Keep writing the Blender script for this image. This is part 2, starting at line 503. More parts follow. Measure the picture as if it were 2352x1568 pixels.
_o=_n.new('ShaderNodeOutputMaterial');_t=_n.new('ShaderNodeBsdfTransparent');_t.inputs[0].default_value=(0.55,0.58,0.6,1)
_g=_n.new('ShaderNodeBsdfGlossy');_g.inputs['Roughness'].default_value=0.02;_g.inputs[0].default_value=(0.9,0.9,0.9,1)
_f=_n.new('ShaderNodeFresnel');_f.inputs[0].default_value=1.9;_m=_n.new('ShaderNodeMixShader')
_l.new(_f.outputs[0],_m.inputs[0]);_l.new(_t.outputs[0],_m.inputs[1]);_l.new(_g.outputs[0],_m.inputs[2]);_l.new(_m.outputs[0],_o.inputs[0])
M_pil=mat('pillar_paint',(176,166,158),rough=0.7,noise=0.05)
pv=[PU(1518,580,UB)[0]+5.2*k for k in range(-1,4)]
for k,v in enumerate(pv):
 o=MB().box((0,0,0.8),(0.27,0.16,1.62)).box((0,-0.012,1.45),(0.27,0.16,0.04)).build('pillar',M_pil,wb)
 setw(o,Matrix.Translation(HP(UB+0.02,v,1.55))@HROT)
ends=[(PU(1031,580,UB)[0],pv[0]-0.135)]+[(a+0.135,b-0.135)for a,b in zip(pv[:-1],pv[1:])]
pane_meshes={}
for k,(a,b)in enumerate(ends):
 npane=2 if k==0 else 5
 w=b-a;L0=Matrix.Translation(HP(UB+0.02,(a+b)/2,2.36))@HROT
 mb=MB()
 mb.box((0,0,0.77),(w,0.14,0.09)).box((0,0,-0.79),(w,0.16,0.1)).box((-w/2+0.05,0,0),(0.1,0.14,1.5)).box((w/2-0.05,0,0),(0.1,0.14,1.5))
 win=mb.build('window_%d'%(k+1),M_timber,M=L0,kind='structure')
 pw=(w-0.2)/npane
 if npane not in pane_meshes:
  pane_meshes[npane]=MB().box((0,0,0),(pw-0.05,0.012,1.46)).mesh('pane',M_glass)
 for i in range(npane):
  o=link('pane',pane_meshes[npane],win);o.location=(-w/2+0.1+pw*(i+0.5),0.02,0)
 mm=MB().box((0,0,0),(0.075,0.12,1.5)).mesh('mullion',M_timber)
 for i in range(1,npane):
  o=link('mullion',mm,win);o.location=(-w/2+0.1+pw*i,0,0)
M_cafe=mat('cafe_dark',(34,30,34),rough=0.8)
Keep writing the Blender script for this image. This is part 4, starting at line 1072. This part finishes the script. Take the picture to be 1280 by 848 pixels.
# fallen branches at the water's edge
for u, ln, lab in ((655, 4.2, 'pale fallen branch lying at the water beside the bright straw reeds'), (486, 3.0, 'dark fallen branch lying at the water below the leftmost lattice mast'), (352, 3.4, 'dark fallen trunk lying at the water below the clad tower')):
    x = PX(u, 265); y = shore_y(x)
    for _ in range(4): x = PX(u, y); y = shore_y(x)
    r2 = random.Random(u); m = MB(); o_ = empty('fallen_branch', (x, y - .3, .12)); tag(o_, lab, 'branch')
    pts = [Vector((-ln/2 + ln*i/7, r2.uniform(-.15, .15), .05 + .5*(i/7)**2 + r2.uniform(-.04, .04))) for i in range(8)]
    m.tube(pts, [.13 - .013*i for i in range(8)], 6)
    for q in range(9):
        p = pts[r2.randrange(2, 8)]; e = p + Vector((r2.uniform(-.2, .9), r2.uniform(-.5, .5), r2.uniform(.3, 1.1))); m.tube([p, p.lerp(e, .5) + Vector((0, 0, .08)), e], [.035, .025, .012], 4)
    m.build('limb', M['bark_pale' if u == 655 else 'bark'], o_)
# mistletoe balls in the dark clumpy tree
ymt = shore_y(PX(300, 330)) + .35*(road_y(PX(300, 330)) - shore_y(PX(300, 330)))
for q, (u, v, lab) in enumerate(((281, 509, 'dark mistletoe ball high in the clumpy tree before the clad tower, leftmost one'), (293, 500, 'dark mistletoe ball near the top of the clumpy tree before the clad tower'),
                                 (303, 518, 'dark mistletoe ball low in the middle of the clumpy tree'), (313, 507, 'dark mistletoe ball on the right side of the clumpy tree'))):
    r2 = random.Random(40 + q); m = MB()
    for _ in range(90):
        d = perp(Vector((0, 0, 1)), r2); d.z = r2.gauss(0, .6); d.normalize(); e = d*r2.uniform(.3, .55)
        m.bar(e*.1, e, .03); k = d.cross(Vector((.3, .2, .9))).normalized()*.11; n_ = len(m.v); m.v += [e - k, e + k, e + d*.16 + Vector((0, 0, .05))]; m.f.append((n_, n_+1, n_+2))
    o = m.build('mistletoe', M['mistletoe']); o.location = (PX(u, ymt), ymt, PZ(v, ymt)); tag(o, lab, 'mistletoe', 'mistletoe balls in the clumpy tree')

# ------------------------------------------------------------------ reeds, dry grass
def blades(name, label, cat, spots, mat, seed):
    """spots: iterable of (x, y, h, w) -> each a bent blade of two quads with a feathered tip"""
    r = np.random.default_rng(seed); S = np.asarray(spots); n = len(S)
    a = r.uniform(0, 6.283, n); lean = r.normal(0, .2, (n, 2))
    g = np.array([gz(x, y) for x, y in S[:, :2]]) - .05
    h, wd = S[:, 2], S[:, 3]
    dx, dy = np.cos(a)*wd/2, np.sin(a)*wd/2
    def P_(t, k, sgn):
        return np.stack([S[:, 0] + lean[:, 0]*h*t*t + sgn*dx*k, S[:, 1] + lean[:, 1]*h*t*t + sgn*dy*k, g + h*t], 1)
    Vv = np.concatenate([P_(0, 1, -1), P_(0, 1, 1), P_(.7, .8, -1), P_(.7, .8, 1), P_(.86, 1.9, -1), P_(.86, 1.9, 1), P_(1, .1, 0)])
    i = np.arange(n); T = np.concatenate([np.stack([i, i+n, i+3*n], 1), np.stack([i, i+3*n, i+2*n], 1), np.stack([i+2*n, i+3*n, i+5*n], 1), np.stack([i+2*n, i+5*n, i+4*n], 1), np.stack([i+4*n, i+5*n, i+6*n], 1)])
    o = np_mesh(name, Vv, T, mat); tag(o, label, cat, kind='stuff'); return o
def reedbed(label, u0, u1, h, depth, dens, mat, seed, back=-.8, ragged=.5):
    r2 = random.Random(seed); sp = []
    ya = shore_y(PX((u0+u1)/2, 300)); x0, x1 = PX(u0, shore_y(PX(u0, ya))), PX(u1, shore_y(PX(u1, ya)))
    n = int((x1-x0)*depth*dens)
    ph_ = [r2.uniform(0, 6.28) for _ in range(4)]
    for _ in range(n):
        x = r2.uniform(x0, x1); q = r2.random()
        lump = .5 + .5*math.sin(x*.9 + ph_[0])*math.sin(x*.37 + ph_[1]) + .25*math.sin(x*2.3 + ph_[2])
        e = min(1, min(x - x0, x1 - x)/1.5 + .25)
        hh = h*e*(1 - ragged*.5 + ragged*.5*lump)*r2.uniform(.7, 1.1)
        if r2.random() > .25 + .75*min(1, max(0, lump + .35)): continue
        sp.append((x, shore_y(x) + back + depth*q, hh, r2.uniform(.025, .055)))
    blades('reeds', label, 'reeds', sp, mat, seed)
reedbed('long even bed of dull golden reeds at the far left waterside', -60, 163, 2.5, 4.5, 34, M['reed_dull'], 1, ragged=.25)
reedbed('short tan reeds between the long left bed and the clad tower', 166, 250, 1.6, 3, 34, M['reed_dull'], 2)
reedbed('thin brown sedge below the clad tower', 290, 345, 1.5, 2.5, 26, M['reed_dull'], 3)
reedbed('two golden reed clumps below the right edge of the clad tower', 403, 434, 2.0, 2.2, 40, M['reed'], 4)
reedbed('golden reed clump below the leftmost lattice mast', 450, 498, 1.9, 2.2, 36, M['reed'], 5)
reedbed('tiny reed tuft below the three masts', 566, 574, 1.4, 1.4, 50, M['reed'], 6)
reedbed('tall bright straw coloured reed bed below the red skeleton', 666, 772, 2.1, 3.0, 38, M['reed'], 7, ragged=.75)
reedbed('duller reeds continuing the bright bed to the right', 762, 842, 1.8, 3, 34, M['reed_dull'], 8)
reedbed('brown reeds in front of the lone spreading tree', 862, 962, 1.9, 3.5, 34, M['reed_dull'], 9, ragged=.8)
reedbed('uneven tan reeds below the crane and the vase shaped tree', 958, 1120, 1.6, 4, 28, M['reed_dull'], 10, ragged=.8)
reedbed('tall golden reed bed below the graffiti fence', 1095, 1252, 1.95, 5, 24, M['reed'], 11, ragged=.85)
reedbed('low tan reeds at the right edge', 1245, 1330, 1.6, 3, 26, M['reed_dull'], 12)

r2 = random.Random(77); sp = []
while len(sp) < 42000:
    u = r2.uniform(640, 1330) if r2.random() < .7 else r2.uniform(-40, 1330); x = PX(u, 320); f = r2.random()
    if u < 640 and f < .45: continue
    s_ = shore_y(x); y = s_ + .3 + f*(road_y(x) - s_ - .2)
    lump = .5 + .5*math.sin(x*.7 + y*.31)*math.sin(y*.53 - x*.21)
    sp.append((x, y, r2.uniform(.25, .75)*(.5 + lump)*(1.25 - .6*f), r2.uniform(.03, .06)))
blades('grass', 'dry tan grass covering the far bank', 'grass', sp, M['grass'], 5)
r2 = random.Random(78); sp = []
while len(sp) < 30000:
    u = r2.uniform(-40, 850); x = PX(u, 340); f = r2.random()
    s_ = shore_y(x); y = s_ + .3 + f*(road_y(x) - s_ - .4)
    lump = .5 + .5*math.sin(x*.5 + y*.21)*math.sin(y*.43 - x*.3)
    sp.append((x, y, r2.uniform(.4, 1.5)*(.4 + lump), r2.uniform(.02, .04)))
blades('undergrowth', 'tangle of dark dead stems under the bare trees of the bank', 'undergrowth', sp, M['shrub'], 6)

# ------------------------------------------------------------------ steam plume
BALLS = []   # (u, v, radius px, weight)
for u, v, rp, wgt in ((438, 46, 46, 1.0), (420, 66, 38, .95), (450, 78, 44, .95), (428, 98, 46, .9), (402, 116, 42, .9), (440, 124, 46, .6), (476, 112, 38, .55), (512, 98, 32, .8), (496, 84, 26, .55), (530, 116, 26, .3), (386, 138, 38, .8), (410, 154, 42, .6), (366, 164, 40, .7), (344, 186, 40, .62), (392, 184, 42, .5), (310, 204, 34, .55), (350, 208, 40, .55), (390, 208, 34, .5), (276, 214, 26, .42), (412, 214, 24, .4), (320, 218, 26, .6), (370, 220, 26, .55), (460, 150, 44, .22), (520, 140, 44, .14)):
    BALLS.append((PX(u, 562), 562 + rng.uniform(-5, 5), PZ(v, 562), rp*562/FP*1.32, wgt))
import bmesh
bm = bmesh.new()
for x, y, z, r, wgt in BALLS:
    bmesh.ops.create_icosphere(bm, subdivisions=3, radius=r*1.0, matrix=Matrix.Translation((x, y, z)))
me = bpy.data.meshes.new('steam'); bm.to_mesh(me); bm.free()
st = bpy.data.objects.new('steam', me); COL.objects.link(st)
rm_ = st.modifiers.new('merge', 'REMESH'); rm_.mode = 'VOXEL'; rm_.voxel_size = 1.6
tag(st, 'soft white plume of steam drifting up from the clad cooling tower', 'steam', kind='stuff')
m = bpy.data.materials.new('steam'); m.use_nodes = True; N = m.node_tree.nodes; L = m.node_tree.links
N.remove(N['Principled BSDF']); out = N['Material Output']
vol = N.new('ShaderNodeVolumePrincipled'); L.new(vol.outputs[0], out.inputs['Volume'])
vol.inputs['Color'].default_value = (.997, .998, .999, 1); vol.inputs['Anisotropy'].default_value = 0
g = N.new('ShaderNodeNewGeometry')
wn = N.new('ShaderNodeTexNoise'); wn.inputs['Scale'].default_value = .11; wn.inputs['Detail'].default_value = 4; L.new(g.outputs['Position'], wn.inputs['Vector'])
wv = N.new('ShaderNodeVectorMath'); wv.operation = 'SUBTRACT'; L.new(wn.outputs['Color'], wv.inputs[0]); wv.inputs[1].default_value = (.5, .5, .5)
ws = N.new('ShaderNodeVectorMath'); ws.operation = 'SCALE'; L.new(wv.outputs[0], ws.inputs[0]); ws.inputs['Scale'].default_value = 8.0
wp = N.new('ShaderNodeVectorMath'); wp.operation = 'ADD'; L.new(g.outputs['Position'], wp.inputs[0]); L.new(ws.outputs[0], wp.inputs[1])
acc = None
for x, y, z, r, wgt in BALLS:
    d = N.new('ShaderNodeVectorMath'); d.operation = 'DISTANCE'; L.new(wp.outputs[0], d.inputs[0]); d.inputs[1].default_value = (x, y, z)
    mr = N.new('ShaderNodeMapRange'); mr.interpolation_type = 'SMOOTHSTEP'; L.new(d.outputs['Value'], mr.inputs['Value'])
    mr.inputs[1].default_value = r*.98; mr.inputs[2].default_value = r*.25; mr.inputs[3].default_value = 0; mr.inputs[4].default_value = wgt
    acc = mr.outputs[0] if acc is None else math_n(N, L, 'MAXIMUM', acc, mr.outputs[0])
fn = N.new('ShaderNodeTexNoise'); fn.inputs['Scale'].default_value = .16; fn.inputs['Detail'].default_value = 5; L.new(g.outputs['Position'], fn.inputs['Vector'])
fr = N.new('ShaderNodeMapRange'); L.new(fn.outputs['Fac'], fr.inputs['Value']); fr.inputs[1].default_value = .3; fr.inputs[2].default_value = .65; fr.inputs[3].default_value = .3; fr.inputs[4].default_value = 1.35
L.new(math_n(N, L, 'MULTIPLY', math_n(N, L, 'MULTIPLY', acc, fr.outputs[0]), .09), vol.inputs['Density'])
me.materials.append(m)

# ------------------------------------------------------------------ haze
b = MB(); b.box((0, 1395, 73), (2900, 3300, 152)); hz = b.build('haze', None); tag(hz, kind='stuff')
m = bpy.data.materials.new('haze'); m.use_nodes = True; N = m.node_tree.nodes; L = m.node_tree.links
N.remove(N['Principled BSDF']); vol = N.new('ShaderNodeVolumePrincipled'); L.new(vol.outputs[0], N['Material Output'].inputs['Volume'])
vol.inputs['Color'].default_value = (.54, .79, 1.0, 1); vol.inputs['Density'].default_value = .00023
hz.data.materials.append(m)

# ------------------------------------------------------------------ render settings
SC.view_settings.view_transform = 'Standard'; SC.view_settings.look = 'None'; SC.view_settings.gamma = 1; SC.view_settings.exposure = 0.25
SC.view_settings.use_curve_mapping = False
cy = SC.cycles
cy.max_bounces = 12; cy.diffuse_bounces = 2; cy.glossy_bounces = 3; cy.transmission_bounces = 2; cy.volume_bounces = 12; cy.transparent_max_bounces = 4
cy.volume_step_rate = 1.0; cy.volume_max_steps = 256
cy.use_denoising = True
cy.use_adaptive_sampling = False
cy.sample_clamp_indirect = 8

· · · ·

Aim:
Using the material above, gather every line that includes "starting".

Written solution:
Keep writing the Blender script for this image. This is part 2, starting at line 503. More parts follow. Measure the picture as if it were 2352x1568 pixels.
Keep writing the Blender script for this image. This is part 4, starting at line 1072. This part finishes the script. Take the picture to be 1280 by 848 pixels.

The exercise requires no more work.